MOSCOW, October 21. /TASS/. Silicon Valley and Big Tech’s unrestrained conduct poses a global problem, which is why Russia deplores the fact that the United States lacks the political will to regulate this sphere, Russian Foreign Ministry Deputy Spokesman Oleg Gavrilov said at a meeting of the Federation Council’s interim commission on information policy and media contacts on Thursday.

"The transnational nature of IT platforms and their monopoly position on the global Internet market lead directly to the need to develop explicit and fair international legal grounds for their activities.

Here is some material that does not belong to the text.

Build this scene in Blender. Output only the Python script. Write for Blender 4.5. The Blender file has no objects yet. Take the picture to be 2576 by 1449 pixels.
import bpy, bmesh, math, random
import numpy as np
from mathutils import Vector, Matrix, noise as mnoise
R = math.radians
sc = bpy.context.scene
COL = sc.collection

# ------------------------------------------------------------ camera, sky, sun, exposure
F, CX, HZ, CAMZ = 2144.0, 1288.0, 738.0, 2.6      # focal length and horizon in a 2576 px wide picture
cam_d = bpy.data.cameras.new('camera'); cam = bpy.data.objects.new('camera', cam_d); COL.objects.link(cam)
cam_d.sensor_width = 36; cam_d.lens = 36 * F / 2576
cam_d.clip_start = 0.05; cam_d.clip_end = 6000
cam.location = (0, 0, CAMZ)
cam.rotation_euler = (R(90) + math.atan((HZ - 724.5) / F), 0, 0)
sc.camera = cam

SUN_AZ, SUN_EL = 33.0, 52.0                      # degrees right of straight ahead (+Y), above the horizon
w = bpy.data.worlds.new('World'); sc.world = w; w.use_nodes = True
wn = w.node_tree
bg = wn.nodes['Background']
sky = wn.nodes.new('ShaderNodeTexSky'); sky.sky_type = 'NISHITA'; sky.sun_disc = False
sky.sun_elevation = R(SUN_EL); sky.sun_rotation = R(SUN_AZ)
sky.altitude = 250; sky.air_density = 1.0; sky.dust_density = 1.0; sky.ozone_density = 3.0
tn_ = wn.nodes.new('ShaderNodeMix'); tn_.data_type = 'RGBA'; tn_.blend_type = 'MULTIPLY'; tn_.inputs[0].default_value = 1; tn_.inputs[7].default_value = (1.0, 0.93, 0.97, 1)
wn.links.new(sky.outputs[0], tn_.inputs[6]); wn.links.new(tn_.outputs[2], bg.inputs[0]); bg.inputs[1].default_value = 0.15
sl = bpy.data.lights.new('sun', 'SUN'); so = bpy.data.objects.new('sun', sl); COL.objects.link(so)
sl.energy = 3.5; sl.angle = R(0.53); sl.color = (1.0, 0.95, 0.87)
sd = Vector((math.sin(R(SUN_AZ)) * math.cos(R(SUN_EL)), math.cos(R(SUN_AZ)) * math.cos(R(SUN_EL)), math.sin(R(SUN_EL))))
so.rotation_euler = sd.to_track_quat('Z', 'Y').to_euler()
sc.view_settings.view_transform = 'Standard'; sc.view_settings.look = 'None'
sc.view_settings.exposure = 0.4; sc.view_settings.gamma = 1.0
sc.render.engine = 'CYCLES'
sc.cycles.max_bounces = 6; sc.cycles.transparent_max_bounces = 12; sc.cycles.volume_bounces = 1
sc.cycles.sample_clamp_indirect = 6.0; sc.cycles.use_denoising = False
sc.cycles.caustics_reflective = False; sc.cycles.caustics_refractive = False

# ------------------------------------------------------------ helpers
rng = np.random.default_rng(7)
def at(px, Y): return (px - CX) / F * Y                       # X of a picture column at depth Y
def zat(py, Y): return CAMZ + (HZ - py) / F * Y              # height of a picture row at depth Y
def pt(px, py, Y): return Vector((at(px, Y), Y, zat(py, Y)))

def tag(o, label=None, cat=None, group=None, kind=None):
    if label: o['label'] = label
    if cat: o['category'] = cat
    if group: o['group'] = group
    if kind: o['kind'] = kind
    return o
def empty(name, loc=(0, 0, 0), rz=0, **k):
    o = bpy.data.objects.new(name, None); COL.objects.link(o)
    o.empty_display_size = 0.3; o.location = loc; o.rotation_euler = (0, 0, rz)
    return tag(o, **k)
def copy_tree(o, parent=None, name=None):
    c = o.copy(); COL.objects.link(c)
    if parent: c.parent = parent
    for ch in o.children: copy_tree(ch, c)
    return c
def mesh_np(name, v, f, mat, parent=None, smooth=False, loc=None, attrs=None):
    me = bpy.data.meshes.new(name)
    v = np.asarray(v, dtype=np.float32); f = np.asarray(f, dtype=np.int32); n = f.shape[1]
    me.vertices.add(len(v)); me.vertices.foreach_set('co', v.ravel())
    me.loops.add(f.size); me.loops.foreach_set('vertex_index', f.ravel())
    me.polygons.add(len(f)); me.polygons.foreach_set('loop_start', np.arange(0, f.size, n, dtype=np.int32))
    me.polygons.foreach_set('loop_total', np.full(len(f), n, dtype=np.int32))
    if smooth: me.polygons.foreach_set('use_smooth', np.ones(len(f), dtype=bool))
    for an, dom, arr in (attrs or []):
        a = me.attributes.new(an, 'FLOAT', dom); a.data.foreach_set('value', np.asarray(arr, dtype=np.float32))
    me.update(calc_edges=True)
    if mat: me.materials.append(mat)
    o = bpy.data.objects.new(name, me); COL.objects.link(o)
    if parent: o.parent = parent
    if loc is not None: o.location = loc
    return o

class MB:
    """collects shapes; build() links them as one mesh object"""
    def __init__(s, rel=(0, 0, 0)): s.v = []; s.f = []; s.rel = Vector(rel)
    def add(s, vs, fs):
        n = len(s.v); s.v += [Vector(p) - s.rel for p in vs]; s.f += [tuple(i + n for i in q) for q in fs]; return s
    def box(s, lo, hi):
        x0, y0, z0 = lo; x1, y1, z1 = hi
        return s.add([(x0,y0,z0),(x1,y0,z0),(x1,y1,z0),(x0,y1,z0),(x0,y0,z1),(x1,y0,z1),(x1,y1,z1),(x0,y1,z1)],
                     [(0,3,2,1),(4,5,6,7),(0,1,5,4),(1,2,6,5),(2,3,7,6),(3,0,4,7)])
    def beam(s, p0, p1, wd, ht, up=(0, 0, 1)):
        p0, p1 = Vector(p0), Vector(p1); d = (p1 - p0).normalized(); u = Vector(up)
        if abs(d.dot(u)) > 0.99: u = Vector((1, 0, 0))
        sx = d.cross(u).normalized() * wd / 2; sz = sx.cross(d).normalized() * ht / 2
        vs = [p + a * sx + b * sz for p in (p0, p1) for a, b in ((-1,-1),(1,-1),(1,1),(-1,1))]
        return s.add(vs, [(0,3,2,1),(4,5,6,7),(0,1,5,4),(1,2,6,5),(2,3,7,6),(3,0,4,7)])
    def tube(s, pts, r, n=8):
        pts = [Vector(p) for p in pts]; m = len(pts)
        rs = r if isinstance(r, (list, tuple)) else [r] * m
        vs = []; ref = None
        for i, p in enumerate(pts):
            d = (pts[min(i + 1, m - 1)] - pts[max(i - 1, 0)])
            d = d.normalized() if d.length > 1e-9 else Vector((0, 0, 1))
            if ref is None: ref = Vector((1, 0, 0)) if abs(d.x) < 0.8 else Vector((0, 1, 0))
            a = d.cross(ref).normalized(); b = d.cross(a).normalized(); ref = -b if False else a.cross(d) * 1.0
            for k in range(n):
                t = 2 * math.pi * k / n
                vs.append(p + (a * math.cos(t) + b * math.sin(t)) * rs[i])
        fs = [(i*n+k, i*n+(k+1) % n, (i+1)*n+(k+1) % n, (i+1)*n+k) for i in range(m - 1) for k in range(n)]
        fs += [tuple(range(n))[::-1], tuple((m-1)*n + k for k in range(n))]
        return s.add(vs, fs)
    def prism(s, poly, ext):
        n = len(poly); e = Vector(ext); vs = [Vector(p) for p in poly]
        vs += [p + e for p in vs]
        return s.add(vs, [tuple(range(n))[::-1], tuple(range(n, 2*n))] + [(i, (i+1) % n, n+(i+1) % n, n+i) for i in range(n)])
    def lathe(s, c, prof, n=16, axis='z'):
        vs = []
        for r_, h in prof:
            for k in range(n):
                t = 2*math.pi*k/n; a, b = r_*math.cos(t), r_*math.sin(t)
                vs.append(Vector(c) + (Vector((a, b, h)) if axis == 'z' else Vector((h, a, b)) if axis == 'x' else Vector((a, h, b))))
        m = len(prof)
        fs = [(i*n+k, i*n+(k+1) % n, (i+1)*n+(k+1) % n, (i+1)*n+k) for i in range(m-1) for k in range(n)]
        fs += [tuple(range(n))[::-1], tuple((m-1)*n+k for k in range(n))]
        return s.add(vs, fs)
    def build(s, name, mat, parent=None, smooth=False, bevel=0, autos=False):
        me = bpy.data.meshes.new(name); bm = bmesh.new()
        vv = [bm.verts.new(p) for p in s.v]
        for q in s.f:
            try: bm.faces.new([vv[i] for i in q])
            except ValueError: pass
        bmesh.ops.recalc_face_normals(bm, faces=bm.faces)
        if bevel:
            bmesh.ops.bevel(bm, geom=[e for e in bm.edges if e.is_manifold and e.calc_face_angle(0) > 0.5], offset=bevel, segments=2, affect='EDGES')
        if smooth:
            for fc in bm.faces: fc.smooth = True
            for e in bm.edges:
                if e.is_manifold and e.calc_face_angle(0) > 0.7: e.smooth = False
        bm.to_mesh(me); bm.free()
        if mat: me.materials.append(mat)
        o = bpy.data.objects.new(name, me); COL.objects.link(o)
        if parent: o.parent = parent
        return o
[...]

In this context, it is regrettable that at the moment there is no proper political will to streamline this sphere in the United States, whose comfortable jurisdiction these companies normally hide behind," the diplomat pointed out.

There is a general shortage of responsibility in the world with regard to this problem that "has taken on a truly global dimension," he stressed.

"In this situation, diverse measures are inevitable at the national and regional levels to respond to the increasingly systematic practice of ignoring legitimate requirements that states and their associations are setting for such corporations," Gavrilov explained.

Decisions made in some EU states and at the pan-European level, including those with substantial fines can serve as an example for such a response, he added.

As the Russian Foreign Ministry deputy spokesman emphasized, the persistence of this trend will continue turning this dialogue with Big Tech representatives into a string of endless lawsuits and judicial orders and "in the longer term could lead to the gradual fragmentation of the world’s information space."

"We do not want to move in this direction and favor searching for more civilized forms of finding a fair balance of rights and obligations in this sphere. We believe that this scenario fully meets the interests of IT companies," the Russian diplomat stressed.